Quand on calcine les os pour en faire du noir animal, on détruit toute leur matière organique, mais le phosphate de chaux, qu’ils renferment en grande quantité, persiste, et il semble qu’en rapprochant leur efficacité, comme engrais, des analyses de Th. de Saussure, on aurait dû rapidement comprendre que la partie active des os est le phosphate de chaux. Il n’en fut pas ainsi ; pendant longtemps les os furent employés comme engrais sans qu’on sût à quelle cause rapporter leur heureuse influence, et c’est seulement en 1843 que le duc de Bedford découvrit qu’elle était due au phosphate de chaux.

À la même époque, Liebig avait reconnu qu’en traitant les os par l’acide sulfurique on rend leur action plus rapide ; ce fut là l’origine d’une industrie qui a pris un prodigieux développement : la fabrication des superphosphates[1].
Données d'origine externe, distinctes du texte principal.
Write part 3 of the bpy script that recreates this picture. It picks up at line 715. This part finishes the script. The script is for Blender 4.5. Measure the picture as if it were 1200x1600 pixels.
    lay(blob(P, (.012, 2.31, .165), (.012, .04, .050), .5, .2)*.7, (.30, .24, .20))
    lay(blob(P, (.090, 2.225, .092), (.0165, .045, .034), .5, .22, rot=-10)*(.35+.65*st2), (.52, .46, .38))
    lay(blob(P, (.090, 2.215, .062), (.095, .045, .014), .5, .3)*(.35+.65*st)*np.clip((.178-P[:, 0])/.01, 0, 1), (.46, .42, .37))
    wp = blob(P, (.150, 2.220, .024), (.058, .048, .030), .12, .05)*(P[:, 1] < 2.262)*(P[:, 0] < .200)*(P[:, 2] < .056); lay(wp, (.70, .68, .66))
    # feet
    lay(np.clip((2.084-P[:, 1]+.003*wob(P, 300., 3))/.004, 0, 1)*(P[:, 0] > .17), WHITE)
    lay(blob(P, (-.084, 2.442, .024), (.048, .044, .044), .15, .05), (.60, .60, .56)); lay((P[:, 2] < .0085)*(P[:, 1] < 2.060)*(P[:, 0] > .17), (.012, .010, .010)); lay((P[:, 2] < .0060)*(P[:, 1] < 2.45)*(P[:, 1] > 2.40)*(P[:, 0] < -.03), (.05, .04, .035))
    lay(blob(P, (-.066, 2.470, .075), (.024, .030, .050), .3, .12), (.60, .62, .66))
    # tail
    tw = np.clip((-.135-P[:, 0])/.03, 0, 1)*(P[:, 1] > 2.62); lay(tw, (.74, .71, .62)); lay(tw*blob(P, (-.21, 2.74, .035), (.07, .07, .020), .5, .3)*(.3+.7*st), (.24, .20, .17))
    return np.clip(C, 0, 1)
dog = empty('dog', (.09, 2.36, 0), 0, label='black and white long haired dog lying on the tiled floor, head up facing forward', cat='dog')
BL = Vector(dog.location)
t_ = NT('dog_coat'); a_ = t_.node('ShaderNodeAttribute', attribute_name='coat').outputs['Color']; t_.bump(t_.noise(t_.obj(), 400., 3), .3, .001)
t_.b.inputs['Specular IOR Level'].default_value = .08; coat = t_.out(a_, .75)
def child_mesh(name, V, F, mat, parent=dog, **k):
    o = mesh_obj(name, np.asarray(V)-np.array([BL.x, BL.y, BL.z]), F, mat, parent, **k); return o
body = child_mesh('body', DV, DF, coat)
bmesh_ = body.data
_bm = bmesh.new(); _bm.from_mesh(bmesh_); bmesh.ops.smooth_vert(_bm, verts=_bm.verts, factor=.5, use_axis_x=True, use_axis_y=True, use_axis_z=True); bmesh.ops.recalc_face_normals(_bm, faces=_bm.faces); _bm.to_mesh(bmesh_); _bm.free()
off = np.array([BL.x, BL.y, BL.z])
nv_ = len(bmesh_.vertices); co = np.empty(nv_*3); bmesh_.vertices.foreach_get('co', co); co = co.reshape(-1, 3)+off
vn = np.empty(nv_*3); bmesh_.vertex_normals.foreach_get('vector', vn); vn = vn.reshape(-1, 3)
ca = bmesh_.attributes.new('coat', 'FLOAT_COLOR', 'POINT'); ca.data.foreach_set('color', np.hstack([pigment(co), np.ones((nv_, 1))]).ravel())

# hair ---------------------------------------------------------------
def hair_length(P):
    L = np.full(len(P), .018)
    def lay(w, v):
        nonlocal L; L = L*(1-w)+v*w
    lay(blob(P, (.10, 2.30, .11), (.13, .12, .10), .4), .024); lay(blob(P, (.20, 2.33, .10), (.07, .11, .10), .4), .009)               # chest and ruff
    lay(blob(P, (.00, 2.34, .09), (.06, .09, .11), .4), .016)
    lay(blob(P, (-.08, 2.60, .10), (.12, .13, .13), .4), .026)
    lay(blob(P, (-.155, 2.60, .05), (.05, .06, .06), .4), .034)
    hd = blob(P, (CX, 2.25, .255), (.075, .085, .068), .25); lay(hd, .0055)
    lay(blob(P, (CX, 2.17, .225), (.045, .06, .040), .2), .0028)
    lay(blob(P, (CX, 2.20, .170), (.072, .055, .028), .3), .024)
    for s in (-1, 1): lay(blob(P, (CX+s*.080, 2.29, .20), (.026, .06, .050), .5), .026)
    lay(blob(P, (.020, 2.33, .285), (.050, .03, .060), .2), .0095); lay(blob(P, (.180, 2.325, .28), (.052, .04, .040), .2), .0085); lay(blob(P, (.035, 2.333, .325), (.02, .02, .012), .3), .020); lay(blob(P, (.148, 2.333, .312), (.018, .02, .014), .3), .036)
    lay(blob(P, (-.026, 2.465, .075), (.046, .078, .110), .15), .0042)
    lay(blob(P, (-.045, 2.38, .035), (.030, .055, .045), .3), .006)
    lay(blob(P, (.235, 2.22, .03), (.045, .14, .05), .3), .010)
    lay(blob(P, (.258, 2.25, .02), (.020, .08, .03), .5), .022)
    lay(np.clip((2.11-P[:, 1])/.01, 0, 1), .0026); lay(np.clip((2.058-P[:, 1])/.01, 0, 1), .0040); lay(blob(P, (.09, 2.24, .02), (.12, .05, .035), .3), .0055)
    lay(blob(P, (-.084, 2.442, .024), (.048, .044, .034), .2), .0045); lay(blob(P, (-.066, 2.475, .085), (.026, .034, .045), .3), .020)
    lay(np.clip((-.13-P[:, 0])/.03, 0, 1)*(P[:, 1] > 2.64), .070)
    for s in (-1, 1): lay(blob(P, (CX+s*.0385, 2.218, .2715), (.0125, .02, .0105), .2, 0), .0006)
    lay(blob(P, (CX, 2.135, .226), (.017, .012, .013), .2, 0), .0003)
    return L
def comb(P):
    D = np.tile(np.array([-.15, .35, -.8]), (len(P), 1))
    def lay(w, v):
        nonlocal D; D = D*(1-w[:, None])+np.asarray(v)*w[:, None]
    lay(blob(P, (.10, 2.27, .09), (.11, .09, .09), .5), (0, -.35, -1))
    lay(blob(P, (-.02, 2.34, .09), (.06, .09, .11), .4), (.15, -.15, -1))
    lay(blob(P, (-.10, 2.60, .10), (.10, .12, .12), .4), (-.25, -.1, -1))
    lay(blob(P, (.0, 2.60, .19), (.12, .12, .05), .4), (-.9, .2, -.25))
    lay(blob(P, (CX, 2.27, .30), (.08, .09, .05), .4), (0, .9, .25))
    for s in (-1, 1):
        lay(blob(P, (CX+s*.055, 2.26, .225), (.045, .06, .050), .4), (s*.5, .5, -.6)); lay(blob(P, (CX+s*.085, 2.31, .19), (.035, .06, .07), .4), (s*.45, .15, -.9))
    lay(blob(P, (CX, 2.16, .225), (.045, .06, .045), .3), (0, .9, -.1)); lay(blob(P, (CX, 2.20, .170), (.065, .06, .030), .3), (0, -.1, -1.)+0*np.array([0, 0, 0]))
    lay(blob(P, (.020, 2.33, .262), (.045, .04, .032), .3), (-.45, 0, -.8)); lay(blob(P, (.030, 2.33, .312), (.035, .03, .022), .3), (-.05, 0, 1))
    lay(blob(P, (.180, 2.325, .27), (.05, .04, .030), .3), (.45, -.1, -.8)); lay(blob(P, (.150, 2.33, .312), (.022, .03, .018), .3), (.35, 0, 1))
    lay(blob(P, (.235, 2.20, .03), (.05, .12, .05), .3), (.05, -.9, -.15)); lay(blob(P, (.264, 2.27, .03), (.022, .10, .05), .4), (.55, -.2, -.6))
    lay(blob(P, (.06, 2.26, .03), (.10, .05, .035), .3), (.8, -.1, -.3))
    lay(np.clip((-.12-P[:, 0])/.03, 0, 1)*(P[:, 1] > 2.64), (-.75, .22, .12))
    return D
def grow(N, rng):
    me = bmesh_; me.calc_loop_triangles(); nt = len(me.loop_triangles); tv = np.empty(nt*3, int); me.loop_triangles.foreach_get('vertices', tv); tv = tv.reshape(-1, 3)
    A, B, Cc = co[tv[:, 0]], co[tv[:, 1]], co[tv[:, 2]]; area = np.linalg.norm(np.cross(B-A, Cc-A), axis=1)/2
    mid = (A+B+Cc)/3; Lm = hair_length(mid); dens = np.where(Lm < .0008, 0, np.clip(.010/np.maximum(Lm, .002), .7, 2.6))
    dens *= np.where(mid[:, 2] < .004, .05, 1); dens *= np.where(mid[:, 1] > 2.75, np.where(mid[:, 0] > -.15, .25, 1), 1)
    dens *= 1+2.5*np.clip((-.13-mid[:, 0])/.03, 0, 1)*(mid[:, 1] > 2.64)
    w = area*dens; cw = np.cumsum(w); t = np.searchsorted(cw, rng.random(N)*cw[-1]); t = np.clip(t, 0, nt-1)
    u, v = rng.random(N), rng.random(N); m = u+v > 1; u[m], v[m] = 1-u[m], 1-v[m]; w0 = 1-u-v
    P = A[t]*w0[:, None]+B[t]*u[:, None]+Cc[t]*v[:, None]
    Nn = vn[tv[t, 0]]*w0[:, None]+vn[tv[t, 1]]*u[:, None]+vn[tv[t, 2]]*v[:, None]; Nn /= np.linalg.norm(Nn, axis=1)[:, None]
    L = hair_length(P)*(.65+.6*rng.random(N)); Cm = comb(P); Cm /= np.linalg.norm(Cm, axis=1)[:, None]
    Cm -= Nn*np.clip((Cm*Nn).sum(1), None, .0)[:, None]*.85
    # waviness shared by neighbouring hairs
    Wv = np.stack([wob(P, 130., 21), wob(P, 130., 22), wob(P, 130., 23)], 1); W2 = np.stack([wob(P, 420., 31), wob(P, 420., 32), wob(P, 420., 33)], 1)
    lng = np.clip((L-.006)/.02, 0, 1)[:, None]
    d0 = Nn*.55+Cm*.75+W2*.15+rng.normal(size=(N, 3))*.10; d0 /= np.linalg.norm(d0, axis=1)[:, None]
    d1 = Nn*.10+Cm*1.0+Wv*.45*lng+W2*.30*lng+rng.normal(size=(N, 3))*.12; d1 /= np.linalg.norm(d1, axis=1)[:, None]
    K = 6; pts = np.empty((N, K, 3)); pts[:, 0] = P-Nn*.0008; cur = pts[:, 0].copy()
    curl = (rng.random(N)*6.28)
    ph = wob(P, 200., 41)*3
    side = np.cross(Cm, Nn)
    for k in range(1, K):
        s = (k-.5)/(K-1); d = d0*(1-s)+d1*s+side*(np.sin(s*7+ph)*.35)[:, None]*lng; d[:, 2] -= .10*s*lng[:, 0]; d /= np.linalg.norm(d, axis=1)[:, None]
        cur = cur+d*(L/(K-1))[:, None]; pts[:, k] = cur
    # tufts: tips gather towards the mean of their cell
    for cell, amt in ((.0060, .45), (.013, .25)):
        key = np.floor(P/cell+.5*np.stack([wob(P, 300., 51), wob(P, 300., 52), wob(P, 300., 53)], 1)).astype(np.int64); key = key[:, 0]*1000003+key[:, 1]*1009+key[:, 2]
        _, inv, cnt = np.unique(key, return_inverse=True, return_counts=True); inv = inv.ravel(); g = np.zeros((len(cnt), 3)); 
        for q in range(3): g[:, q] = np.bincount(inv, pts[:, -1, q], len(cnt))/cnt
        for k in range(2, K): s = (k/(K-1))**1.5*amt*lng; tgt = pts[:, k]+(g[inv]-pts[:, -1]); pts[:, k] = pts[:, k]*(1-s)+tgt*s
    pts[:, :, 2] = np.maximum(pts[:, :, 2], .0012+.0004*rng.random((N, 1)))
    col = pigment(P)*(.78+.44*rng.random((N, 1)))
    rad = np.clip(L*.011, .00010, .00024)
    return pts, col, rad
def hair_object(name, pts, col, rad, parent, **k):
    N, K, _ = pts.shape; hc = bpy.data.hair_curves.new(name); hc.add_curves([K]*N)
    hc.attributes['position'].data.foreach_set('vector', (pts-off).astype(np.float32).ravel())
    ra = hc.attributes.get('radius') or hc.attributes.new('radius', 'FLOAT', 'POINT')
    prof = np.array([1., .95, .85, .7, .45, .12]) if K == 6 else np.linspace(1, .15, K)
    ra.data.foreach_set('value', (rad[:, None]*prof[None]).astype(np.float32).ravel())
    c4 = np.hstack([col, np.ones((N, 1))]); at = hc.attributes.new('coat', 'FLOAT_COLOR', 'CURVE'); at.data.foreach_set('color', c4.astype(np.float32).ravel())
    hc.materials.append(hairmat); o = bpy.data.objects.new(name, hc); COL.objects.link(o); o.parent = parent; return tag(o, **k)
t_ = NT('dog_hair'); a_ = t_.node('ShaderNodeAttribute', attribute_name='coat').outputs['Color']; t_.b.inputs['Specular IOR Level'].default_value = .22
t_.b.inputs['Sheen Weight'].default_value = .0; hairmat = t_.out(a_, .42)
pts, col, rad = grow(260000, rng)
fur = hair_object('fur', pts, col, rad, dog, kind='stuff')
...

Aussitôt qu’il fut établi que les phosphates sont des engrais efficaces, se présenta une question qu’il fallait tout d’abord résoudre : Où trouver ces phosphates ? Pendant longtemps on les crut très rares. En 1856, le célèbre géologue Elie de Beaumont, à ce moment secrétaire perpétuel de l’Académie des sciences, publia sur les gisemens géologiques du phosphore un mémoire qui eut un juste retentissement. Elie de Beaumont constatait avec effroi que le phosphore paraît peu répandu à la surface du globe : on connaissait en Estramadure un filon d’apatite, phosphate de chaux dur et cristallin ; on avait trouvé en Angleterre et dans le Pas-de-Calais en France quelques petits cailloux noirâtres riches en phosphate ; mais tout cela paraissait de peu d’importance, et on se demandait s’il ne faudrait pas faire rentrer dans la circulation les phosphates des os humains séquestrés dans les catacombes et même dans les cimetières, quand les recherches de nouveaux gisemens furent couronnées d’un succès éclatant. En France, cette découverte est liée au nom d’un industriel, chercheur infatigable, de Molon, qui le premier signala des quantités exploitables de phosphate de chaux en nodules sur le versant occidental de l’Argonne,

  1. On désigne sous ce nom le produit obtenu en traitant les os ou les phosphates minéraux par l’acide sulfurique. Cet acide s’empare partiellement de la chaux des phosphates, et met en liberté de l’acide phosphorique. Quand les superphosphates, dont la réaction est très acide, sont répandus dans le sol, l’acide phosphorique libre entre rapidement en combinaison, il s’unit à la chaux des calcaires, à l’oxyde de fer, à l’alumine des argiles, il cesse d’être soluble dans l’eau et, au premier abord, on peut être étonné qu’il y ait eu avantage à lui donner une solubilité aussi éphémère, si on ne reconnaissait que les phosphates, insolubles il est vrai, reformés dans le sol, sont gélatineux, floconneux, infiniment plus attaquables par les sucs acides des racines que les pierres dures compactes, ou les os à tissu serré employés à la fabrication.